• **Directions for this task**
Only the lines from the start of the material through the line containing "S.camera = cam" are to be extracted, exactly as they appear.

• **Dataset excerpt**

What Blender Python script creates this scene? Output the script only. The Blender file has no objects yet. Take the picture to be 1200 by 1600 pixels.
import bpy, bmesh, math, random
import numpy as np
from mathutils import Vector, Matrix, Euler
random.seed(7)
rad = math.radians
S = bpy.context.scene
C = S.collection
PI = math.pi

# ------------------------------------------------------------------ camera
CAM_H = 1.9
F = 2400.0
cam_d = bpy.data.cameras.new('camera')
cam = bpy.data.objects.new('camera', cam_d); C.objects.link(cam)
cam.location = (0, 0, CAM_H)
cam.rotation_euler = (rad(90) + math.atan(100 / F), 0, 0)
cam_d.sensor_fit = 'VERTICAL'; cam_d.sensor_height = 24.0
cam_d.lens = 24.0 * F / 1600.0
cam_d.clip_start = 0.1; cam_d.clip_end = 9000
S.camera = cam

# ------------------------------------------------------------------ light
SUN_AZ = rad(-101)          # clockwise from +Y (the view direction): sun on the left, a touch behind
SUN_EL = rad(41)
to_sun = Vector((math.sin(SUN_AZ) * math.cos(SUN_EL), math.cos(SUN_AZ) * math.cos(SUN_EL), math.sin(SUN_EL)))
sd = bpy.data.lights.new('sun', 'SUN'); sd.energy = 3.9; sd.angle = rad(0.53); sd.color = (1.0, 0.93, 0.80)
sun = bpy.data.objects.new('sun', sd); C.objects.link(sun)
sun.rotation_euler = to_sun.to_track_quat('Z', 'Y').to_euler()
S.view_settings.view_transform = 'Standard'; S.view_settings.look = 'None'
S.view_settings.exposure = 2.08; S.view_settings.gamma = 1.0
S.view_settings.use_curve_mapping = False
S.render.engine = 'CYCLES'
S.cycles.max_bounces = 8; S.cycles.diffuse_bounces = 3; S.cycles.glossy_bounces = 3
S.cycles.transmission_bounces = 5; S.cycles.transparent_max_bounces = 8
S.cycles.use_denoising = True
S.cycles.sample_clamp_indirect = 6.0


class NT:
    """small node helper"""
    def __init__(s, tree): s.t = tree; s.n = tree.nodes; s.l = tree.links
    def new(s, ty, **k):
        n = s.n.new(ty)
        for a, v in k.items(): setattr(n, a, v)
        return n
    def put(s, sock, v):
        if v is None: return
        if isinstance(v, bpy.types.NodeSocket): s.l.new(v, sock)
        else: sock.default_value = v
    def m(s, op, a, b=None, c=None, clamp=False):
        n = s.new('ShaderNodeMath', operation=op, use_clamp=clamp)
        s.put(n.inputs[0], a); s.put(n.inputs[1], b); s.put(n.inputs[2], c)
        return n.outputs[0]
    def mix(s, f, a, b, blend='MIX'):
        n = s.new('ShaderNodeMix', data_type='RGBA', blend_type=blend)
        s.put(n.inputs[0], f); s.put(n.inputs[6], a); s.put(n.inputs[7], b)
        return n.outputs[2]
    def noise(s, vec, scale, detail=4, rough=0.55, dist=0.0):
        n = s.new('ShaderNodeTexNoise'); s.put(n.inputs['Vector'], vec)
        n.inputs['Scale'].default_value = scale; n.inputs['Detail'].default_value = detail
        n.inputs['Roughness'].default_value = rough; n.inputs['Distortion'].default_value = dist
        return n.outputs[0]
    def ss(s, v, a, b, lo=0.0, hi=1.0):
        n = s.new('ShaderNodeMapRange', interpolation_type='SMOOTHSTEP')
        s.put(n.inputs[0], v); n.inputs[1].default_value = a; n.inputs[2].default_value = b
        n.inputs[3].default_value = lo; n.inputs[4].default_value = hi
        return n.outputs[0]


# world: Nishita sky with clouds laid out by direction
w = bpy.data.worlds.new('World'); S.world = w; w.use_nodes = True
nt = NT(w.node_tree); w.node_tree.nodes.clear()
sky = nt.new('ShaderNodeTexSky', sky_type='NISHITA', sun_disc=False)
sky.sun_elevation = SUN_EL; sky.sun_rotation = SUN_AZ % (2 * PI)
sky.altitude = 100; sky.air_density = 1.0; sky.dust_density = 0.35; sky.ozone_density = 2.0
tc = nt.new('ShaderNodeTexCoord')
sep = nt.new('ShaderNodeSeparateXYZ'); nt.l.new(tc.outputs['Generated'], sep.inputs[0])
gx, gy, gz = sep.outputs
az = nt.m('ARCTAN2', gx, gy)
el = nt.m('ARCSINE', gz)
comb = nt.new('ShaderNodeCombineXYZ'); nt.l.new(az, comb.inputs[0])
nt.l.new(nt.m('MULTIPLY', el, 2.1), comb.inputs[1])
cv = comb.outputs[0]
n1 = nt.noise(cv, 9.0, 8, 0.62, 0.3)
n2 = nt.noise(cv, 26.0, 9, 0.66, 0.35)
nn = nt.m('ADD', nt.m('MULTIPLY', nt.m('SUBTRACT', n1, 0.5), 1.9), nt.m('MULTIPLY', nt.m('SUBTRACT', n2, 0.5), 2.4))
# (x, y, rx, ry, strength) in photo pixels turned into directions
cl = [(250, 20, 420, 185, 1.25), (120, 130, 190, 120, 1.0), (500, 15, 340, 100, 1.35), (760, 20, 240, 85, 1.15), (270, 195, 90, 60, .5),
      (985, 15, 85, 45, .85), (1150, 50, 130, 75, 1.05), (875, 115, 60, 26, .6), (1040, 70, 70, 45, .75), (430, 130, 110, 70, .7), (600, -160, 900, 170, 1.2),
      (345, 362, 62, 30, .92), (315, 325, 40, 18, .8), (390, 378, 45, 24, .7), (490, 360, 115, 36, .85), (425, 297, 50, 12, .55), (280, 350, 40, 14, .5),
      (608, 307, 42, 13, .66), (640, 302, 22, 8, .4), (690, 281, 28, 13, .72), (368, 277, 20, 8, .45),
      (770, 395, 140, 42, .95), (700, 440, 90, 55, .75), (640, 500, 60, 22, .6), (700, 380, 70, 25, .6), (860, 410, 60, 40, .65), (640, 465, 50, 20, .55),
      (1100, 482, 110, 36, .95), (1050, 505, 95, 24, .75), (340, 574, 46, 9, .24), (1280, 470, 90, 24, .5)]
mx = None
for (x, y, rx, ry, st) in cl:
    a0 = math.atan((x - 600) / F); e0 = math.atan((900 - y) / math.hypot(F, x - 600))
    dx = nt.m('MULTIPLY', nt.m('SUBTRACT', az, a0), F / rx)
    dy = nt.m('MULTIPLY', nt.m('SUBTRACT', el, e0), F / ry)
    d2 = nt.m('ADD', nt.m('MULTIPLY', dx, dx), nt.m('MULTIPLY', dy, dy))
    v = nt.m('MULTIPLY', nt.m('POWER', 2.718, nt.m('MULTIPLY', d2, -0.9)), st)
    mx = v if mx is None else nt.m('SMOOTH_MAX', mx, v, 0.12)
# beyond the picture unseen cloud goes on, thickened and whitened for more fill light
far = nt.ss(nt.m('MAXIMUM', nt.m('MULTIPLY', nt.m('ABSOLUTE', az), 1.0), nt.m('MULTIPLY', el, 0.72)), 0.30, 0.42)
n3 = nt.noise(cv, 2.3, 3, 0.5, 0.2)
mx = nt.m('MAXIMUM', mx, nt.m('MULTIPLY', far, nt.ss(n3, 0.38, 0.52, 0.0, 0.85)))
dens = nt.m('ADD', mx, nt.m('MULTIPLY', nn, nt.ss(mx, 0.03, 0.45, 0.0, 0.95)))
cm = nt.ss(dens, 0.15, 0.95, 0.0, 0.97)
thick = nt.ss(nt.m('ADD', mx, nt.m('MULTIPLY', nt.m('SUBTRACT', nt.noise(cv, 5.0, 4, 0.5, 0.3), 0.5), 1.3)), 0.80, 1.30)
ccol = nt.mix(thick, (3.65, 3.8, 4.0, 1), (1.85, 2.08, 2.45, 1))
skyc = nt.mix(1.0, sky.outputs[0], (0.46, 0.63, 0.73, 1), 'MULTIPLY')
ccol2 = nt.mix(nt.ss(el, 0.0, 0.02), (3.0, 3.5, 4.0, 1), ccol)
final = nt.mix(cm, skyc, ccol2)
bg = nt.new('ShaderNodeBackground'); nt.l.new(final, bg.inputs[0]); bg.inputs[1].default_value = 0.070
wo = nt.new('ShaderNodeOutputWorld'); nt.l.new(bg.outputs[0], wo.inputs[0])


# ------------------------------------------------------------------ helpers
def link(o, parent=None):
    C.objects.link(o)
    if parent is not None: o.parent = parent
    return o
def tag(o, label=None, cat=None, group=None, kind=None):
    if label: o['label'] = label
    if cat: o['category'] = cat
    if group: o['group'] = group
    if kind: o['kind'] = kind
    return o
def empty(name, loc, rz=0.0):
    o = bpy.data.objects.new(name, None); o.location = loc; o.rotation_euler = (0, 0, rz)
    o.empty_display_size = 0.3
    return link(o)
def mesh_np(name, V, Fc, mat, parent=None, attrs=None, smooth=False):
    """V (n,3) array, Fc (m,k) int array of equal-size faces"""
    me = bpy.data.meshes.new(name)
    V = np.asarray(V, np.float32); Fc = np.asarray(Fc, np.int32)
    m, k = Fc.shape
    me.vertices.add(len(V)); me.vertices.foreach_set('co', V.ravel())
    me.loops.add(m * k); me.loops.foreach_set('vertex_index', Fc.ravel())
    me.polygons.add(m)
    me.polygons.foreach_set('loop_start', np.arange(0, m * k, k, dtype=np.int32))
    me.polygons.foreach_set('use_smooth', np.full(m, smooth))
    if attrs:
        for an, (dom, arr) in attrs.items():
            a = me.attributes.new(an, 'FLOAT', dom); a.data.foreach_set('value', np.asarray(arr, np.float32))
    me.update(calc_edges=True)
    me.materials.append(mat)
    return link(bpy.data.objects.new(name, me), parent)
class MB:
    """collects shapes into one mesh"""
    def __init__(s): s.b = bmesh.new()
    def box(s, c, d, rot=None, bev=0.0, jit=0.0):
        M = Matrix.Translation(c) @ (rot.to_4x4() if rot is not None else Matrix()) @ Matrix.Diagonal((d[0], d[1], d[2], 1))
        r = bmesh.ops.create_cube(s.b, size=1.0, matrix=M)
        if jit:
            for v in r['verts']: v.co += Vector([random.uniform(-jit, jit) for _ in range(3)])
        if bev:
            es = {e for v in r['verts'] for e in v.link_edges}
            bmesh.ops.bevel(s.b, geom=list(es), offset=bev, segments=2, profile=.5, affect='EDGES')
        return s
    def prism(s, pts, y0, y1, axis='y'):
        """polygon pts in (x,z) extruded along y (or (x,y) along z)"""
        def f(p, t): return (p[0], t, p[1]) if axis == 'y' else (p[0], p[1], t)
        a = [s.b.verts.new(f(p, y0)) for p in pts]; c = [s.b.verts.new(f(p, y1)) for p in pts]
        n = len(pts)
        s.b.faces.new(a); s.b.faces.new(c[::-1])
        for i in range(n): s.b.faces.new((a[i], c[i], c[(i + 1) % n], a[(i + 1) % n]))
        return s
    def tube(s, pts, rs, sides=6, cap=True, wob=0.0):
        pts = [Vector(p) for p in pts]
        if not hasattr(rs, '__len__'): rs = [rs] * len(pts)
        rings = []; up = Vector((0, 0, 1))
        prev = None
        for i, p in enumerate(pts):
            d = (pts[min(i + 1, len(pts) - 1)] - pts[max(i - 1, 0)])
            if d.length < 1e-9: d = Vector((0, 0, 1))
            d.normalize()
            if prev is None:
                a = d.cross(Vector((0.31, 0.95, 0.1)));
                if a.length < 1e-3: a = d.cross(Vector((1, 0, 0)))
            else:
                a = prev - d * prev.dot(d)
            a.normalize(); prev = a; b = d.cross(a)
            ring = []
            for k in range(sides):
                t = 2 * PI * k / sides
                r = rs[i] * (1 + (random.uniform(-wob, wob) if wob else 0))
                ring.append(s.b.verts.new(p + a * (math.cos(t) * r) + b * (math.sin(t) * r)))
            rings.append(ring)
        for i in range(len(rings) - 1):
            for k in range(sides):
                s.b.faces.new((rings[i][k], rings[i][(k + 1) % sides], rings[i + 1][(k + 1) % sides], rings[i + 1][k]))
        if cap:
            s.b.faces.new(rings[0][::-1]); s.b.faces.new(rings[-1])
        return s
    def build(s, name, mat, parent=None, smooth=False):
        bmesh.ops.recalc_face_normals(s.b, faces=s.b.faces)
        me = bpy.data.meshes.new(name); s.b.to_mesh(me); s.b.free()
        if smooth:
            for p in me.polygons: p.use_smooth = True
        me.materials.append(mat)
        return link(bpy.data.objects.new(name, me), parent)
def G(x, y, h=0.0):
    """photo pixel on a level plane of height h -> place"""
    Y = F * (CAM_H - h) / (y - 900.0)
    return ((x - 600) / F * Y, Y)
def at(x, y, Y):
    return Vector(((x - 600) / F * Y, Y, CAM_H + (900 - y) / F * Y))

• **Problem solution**
What Blender Python script creates this scene? Output the script only. The Blender file has no objects yet. Take the picture to be 1200 by 1600 pixels.
import bpy, bmesh, math, random
import numpy as np
from mathutils import Vector, Matrix, Euler
random.seed(7)
rad = math.radians
S = bpy.context.scene
C = S.collection
PI = math.pi

# ------------------------------------------------------------------ camera
CAM_H = 1.9
F = 2400.0
cam_d = bpy.data.cameras.new('camera')
cam = bpy.data.objects.new('camera', cam_d); C.objects.link(cam)
cam.location = (0, 0, CAM_H)
cam.rotation_euler = (rad(90) + math.atan(100 / F), 0, 0)
cam_d.sensor_fit = 'VERTICAL'; cam_d.sensor_height = 24.0
cam_d.lens = 24.0 * F / 1600.0
cam_d.clip_start = 0.1; cam_d.clip_end = 9000
S.camera = cam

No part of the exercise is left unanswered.